The Famous Johnny Barnes of Bermuda, an Adventist Believer, Is Buried
July 25, 2016: Bermuda has bid farewell to John J. Barnes with a regal funeral in tribute to “Mr. Happy,” an ambassador for the island known worldwide, reported The Royal Gazette, the major newspaper in the island nation. Barnes was an active member of the Adventist faith. For decades, he spent a good part of each morning standing at a key intersection where a major road comes into Hamilton, the capital city, waving with an enthusiastic smile at all who drove by.
The funeral was held last week (July 19) in the auditorium at Bermuda Institute, the Adventist school. Participants included Prime Minister Michael Dunkley and Governor George Fergusson, the representative of Queen Elizabeth II. Bermuda is an overseas territory of the United Kingdom in the Atlantic Ocean about 850 miles east of the United States.
Barnes was 93. Governor Fergusson told “how he, like tens of thousands of others, experienced the ‘lifting of the spirits that came with Mr. Barnes’s cheery, no-strings early morning greetings,’” the newspaper reported. Barnes did not seek “fame, wealth or pushing a cause, other than the Christian message of love thy neighbor,” the Governor said.
Dunkley spoke of encounter Barnes for the first time during a morning run three decades ago. He thanked the family for giving Bermuda an ambassador, although it does not officially have a diplomatic corps. He called Barnes a “remarkable and original man who impacted the lives of many, in ways that we are still coming to understand,” according to the newspaper.
Pastor Randolph Wilson of the Saint Davids Seventh-day Adventist Church stated that there were those “who visited Bermuda simply to see Mr.

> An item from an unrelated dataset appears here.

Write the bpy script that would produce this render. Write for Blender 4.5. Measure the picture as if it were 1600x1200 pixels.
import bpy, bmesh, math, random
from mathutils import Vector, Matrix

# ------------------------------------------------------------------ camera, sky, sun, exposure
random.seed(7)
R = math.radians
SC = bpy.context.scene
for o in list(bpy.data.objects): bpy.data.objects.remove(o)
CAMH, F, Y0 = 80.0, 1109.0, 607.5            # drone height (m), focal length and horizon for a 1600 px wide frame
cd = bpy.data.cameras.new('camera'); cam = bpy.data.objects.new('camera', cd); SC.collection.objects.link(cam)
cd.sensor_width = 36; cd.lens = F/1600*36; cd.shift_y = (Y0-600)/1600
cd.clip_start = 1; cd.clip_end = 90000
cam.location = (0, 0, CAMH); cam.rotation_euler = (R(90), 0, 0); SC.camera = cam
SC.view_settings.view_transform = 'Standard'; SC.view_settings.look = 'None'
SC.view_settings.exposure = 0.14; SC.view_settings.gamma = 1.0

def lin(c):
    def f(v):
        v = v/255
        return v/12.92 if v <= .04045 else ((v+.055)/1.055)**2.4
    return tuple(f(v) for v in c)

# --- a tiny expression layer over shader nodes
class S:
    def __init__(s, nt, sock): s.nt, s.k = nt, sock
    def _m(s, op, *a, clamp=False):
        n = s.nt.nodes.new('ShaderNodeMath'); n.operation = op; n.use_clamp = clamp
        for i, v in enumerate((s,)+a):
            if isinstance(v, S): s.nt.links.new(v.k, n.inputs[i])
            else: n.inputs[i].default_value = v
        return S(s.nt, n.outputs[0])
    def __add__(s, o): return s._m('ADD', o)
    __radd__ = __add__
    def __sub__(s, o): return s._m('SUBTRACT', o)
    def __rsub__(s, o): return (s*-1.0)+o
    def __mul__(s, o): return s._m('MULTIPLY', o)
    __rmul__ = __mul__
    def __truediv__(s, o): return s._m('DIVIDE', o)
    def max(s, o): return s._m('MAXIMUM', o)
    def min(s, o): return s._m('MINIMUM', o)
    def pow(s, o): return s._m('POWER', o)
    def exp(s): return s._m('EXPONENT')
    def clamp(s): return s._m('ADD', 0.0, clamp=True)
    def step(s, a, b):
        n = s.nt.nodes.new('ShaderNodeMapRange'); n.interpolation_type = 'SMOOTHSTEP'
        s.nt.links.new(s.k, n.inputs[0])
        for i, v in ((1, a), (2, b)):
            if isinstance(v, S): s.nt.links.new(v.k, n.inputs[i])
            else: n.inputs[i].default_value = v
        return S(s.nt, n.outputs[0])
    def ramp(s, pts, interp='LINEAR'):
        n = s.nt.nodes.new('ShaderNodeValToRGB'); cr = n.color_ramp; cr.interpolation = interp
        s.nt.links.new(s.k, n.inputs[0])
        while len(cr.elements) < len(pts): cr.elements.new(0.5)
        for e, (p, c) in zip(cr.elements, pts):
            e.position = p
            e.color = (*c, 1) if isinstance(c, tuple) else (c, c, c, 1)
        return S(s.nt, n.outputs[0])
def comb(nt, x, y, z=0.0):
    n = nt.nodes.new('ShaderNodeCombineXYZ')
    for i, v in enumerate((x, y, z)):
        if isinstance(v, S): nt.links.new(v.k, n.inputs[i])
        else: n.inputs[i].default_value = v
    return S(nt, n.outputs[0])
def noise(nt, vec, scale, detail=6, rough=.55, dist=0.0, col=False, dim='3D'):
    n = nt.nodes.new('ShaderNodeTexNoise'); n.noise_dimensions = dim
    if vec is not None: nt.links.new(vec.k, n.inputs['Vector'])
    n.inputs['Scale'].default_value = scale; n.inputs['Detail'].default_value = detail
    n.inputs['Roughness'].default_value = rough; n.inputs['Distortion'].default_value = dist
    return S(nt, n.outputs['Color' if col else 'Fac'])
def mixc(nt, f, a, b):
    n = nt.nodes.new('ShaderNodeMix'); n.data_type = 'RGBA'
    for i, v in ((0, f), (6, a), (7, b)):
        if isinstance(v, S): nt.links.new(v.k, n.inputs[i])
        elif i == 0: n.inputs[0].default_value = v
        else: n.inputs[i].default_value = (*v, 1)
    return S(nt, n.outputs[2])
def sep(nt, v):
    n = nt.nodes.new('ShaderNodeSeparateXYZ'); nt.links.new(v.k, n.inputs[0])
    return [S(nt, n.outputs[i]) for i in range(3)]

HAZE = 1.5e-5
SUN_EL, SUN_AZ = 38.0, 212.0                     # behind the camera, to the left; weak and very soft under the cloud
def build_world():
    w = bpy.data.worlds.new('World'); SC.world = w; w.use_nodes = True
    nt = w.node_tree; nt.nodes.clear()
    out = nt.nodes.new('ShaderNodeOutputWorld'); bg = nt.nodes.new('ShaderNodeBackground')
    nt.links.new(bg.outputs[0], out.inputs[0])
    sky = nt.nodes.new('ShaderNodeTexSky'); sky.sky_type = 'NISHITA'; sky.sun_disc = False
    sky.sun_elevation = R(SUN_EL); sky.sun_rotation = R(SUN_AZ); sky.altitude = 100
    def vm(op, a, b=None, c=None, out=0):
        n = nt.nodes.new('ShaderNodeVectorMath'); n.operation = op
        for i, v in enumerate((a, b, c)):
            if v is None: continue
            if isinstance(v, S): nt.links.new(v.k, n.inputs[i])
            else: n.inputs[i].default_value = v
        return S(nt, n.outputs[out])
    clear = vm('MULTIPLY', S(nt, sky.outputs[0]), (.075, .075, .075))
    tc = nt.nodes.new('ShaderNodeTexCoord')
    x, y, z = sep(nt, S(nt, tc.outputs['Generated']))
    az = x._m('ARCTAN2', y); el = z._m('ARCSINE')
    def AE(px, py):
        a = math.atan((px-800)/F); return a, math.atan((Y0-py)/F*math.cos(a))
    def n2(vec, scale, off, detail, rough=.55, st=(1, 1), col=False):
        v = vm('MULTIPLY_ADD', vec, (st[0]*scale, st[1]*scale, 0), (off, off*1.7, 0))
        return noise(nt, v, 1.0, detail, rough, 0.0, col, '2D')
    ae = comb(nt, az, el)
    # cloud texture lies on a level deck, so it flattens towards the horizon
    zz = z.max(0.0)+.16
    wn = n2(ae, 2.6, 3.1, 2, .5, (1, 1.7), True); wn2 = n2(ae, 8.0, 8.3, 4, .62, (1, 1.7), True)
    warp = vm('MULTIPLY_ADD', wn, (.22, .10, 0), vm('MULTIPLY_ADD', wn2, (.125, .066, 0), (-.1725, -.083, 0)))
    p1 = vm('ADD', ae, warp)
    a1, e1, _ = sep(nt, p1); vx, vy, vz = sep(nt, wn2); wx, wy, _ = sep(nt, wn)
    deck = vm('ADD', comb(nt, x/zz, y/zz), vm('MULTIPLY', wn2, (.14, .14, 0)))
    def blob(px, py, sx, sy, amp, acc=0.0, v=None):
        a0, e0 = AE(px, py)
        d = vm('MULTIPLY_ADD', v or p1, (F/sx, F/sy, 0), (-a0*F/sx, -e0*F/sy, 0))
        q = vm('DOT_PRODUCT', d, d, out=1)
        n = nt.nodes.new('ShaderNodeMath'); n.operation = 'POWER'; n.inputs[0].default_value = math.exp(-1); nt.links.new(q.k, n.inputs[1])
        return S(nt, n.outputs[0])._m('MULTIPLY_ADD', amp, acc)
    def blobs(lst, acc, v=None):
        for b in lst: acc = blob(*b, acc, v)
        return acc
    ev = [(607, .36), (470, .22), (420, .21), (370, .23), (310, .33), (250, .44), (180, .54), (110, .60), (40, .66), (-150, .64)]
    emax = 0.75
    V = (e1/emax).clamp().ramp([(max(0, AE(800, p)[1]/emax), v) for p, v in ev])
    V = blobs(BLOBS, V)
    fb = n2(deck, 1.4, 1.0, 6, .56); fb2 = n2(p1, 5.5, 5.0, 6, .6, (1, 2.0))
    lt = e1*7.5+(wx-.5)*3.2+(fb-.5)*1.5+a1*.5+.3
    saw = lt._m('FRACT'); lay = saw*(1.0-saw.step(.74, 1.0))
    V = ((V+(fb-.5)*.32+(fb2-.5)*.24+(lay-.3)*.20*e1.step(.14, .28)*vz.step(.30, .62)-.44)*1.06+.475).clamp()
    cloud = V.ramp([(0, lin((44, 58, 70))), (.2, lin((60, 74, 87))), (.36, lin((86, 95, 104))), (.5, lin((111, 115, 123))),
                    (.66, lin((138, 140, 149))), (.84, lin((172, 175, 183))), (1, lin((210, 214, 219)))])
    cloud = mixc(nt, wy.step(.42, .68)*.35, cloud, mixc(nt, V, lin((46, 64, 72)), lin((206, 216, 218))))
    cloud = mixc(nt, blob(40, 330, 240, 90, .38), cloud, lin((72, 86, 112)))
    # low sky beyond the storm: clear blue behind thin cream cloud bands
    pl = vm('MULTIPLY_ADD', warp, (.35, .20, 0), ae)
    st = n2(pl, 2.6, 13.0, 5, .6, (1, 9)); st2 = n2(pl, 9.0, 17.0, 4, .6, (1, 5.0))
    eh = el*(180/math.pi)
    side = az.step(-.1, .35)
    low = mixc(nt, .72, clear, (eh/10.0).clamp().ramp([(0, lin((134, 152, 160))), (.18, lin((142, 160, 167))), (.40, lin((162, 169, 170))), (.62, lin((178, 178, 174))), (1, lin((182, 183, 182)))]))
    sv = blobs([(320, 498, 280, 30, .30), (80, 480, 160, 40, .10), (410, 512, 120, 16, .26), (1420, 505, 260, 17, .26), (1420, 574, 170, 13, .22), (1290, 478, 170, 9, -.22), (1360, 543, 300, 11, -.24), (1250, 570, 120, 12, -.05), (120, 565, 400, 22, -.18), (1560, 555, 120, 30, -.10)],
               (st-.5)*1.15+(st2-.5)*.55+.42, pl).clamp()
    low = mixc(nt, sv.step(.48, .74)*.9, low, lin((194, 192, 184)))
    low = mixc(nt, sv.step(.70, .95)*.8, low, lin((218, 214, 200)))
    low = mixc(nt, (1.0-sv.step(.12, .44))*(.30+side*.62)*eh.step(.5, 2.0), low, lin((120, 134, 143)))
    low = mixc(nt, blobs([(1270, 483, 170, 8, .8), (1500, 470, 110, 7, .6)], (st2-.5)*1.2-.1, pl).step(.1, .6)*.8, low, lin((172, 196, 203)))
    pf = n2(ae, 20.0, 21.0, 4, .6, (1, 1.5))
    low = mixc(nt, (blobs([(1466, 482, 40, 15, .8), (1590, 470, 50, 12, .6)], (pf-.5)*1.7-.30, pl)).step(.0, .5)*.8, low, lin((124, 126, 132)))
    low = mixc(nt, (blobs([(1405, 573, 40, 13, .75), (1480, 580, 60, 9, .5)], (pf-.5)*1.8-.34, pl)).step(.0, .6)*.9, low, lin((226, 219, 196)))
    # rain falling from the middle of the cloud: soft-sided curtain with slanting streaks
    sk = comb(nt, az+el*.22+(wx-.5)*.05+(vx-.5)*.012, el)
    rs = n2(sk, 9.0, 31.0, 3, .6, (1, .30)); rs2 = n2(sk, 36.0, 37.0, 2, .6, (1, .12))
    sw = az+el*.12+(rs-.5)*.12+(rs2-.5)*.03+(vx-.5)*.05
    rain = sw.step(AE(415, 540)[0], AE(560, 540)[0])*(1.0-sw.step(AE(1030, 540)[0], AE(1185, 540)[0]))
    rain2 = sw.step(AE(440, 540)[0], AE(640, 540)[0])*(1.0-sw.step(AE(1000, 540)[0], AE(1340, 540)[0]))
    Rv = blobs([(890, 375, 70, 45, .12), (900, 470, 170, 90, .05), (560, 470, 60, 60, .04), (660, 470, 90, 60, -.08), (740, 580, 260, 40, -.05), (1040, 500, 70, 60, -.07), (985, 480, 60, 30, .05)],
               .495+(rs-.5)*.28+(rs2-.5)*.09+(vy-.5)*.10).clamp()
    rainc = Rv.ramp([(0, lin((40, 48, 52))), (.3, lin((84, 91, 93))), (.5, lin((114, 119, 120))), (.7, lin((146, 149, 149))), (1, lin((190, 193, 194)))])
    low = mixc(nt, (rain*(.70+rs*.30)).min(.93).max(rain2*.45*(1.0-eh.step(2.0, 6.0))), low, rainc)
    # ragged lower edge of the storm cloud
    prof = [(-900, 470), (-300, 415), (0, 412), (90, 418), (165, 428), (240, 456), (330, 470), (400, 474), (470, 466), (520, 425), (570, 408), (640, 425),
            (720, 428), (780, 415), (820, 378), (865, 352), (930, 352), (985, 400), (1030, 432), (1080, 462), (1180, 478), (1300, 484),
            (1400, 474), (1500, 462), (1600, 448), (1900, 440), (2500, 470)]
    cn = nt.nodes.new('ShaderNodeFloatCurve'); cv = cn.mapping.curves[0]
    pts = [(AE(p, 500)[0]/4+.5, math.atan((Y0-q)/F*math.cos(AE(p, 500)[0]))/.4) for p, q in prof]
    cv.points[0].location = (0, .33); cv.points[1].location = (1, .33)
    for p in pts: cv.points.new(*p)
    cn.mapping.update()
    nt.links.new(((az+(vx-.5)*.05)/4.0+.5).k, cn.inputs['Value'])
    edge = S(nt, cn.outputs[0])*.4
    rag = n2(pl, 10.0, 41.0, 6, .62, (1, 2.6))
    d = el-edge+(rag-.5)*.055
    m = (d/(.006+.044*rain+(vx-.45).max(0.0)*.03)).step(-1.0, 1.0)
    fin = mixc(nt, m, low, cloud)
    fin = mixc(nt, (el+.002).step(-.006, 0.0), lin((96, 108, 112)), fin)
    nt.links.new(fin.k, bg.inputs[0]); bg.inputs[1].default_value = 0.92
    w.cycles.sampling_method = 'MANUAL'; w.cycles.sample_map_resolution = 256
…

Barnes and share his compassion.” Pastor Kenneth Manders, president of the denomination’s Bermuda Conference, got a verbal affirmation from the hundreds in attendance at the funeral when he proposed that East Broadway, where Barnes characteristically stood waving at passing vehicles, be changed to Johnny Barnes Way.
Crowds gathered along the road as the automobile procession went to the cemetery at the Saint George’s Seventh-day Adventist Church. Barnes was buried in a plot overlooking the ocean, according to the newspaper.
Barnes died July 9 with his wife of 65 years, Belvina, at his bedside. A nursing assistant awakened Mrs. Barnes at 2:45 am that day and she sat with Mr. Barnes “as he moved his lips in words of love and took his last breath at 5:51 am,” the newspaper quoted the nurse.
About five percent of the total population in Bermuda are Adventists. That makes it the largest proportionate Adventist share of any country in the denomination’s North American Division, as well as one of the largest religions in Bermuda.
The featured photo shows Barnes as almost all visitors to Bermuda remember him, standing at his usual post greeting all who passed by. He was as well known as any person in the small island country.